I know that probably is the way, or at least a part of it. But I cannot determine the critical points. Can someone help me?
$\def\vec{\boldsymbol}$For the first question, note that the inequality obviously holds if $x = 0$ or $y = 0$, thus it suffices to prove for $x, y > 0$. Next, under the condition $xy = 1$, if $x \geqslant p^{\frac{1}{p}}$ or $y \geqslant q^{\frac{1}{q}}$, then the inequality also holds. Therefore, it suffices to look for minimum points of$$ f(x, y) = \frac{1}{p} x^{\frac{1}{p}} + \frac{1}{q} y^{\frac{1}{q}} - xy $$ in the bounded region $D = (0, p^{\frac{1}{p}}) × (0, q^{\frac{1}{q}})$ under the condition $xy = 1$. Define$$ F(x, y; λ) = f(x, y) - λ(xy - 1). $$ If $f$ reaches its minimum in the region $D$ under the condition $xy = 1$ at $(x_0, y_0)$, then there exists $λ_0 \in \mathbb{R}$ such that$$ \frac{\partial F}{\partial x}(x_0, y_0; λ_0) = \frac{\partial F}{\partial y}(x_0, y_0; λ_0) = \frac{\partial F}{\partial λ}(x_0, y_0; λ_0) = 0, $$ which implies$$ \begin{cases} x_0^{p - 1} - λ_0 y_0 = 0\\ y_0^{q - 1} - λ_0 x_0 = 0\\ x_0 y_0 = 1 \end{cases} \Longrightarrow \begin{cases} x_0^p = y_0^q = λ_0\\ x_0 y_0 = 1 \end{cases} \Longrightarrow λ_0 = λ_0^{\frac{1}{p} + \frac{1}{q}} = x_0 y_0 = 1, $$ thus $(x_0, y_0) = (1, 1)$. Therefore,$$ \inf_{\substack{(x, y) \in D\\xy = 1}} f(x, y) \geqslant \min\left( f(1, 1), \min_{(x, y) \in \partial D} f(x, y) \right) = 0, $$ i.e. $\dfrac{1}{p} x^{\frac{1}{p}} + \dfrac{1}{q} y^{\frac{1}{q}} \geqslant xy$.

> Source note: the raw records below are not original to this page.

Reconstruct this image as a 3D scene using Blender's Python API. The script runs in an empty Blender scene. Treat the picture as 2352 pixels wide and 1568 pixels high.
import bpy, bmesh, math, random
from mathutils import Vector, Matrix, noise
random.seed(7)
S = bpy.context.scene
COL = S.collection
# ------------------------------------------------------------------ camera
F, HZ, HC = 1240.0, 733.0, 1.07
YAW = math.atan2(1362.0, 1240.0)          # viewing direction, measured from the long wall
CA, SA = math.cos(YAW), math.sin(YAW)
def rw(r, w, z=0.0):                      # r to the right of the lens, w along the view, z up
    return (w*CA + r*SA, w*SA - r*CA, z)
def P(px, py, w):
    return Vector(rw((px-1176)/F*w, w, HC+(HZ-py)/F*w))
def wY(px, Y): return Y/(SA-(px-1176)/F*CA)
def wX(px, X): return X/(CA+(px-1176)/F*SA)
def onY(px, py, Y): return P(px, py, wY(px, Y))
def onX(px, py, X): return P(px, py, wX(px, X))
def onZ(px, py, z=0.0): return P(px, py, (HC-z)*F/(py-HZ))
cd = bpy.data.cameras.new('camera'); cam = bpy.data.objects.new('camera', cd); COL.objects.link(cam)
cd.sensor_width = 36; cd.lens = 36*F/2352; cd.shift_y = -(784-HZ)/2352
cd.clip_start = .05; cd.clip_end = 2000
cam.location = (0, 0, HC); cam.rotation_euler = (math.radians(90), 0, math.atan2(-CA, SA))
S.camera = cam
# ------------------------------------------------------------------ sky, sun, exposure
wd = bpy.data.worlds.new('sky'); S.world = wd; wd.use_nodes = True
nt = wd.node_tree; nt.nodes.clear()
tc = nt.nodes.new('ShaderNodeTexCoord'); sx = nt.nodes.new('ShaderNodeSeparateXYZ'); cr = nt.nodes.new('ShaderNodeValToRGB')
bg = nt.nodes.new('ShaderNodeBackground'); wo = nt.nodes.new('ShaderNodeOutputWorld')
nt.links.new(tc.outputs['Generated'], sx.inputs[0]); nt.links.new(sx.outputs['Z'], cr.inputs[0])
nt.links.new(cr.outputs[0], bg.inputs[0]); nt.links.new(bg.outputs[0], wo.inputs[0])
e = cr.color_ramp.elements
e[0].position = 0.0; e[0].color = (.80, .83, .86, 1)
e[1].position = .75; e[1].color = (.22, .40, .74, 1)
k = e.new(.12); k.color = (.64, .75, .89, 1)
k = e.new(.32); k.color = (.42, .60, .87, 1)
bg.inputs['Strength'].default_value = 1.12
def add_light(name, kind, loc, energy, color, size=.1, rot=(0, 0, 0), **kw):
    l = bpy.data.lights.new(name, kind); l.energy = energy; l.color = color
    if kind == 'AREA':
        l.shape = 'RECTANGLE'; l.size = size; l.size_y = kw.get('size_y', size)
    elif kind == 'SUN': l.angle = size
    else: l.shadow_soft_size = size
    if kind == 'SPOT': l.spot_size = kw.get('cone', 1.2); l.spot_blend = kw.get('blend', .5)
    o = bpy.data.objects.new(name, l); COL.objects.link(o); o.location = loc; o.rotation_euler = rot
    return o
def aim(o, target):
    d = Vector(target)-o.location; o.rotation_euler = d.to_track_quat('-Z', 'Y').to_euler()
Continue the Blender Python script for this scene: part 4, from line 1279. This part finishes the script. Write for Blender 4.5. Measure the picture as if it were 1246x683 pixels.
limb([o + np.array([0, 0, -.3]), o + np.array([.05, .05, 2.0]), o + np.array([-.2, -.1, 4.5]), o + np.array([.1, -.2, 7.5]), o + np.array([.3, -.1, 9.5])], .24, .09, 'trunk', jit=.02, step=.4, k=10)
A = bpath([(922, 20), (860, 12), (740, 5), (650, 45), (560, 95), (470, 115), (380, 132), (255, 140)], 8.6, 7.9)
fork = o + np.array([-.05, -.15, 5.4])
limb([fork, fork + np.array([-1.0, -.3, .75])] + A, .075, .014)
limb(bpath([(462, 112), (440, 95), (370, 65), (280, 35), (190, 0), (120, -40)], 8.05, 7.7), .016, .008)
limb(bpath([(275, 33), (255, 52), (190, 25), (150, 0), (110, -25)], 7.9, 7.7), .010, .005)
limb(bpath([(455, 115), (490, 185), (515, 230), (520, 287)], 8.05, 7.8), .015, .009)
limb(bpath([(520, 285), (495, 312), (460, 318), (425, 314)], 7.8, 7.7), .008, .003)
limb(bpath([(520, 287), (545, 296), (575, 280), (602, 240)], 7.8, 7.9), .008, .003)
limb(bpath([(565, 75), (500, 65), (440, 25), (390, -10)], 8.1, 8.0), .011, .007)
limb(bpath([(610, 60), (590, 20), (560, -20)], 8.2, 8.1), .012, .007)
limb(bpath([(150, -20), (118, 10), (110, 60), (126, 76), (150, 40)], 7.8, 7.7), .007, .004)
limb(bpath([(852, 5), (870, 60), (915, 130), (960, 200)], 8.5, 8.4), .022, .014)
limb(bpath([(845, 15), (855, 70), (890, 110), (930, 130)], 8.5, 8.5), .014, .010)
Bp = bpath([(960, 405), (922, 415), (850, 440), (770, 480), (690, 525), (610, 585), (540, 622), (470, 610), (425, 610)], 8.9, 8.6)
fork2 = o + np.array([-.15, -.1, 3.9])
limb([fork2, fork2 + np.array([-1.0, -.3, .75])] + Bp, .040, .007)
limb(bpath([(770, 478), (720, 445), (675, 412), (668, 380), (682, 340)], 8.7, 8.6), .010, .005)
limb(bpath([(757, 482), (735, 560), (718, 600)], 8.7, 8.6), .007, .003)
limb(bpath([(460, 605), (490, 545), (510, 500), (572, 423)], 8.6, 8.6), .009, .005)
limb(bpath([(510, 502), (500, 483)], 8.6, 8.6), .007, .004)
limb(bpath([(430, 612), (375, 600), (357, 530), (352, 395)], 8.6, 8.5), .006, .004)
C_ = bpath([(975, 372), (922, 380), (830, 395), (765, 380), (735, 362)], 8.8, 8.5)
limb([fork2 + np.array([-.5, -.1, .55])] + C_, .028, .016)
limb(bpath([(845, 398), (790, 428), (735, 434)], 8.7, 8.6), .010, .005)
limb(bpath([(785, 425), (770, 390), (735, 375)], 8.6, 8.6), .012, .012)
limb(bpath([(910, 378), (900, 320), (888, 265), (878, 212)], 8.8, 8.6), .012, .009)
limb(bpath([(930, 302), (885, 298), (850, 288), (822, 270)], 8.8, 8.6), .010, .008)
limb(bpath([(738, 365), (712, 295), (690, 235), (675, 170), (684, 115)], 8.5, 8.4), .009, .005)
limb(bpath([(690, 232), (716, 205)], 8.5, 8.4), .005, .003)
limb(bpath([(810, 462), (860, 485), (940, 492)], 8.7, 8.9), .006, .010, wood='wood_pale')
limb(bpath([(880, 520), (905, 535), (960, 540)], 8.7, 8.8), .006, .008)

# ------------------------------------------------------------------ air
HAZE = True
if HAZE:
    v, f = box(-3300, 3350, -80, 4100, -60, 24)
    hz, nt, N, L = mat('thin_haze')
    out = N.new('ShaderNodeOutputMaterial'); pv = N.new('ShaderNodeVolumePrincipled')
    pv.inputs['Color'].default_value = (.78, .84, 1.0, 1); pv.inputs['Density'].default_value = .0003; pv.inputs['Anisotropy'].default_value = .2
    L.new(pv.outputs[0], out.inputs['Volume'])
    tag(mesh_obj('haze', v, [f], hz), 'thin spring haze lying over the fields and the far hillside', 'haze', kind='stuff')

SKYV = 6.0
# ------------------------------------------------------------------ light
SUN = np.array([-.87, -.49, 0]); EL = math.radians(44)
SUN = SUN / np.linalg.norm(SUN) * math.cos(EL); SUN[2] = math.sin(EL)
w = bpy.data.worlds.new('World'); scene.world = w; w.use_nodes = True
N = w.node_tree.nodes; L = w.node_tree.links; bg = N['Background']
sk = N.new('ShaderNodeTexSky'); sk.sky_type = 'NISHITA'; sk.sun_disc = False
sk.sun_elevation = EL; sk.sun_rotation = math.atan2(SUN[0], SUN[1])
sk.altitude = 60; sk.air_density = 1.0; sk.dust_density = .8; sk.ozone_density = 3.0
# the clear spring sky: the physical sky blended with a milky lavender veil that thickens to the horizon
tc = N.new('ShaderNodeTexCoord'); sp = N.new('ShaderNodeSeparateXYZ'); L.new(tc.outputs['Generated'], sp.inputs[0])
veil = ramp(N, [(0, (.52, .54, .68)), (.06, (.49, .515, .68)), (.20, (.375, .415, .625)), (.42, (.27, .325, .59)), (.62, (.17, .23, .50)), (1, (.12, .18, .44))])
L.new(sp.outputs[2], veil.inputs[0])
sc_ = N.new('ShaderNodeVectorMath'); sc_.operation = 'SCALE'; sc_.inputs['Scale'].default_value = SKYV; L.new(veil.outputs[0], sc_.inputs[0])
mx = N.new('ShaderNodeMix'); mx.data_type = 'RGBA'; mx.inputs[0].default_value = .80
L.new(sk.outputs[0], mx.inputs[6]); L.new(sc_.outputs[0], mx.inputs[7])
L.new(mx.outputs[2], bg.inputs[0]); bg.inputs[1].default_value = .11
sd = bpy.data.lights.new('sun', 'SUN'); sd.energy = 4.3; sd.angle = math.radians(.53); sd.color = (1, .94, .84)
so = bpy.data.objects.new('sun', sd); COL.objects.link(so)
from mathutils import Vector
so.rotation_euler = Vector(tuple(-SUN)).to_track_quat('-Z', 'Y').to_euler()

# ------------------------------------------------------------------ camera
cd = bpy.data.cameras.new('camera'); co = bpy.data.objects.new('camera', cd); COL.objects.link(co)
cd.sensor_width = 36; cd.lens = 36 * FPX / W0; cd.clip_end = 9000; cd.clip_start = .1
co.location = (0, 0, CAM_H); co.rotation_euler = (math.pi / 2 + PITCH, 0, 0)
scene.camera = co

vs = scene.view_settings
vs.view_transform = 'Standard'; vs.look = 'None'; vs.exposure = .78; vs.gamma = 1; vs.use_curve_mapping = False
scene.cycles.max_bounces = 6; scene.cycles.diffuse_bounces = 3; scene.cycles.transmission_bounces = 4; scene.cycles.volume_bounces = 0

For the second question, if $\vec{u} = \vec{0}$ or $\vec{v} = \vec{0}$, then the inequality obviously holds. For $\vec{u}, \vec{v} ≠ \vec{0}$, since $\|\vec{u}\|_p, \|\vec{v}\|_q > 0$, using the inequality in the first question,\begin{align*} &\mathrel{\phantom{=}}{} \frac{|\langle \vec{u}, \vec{v} \rangle|}{\|\vec{u}\|_p \|\vec{v}\|_q} = \left| \sum_{k = 1}^n \frac{u_k v_k}{\|\vec{u}\|_p \|\vec{v}\|_q} \right| \leqslant \sum_{k = 1}^n \frac{|u_k| · |v_k|}{\|\vec{u}\|_p \|\vec{v}\|_q} = \sum_{k = 1}^n \frac{|u_k|}{\|\vec{u}\|_p} · \frac{|v_k|}{\|\vec{v}\|_q}\\ &\leqslant \sum_{k = 1}^n \left( \frac{1}{p} · \frac{|u_k|^p}{\|\vec{u}\|_p^p} + \frac{1}{p} · \frac{|v_k|^q}{\|\vec{v}\|_q^q} \right) = \frac{1}{p} · \frac{1}{\|\vec{u}\|_p^p} \sum_{k = 1}^n |u_k|^p + \frac{1}{q} · \frac{1}{\|\vec{v}\|_q^q} \sum_{k = 1}^n |v_k|^q\\ &= \frac{1}{p} + \frac{1}{q} = 1, \end{align*} i.e. $|\langle \vec{u}, \vec{v}\rangle| \leqslant \|\vec{u}\|_p \|\vec{v}\|_q$.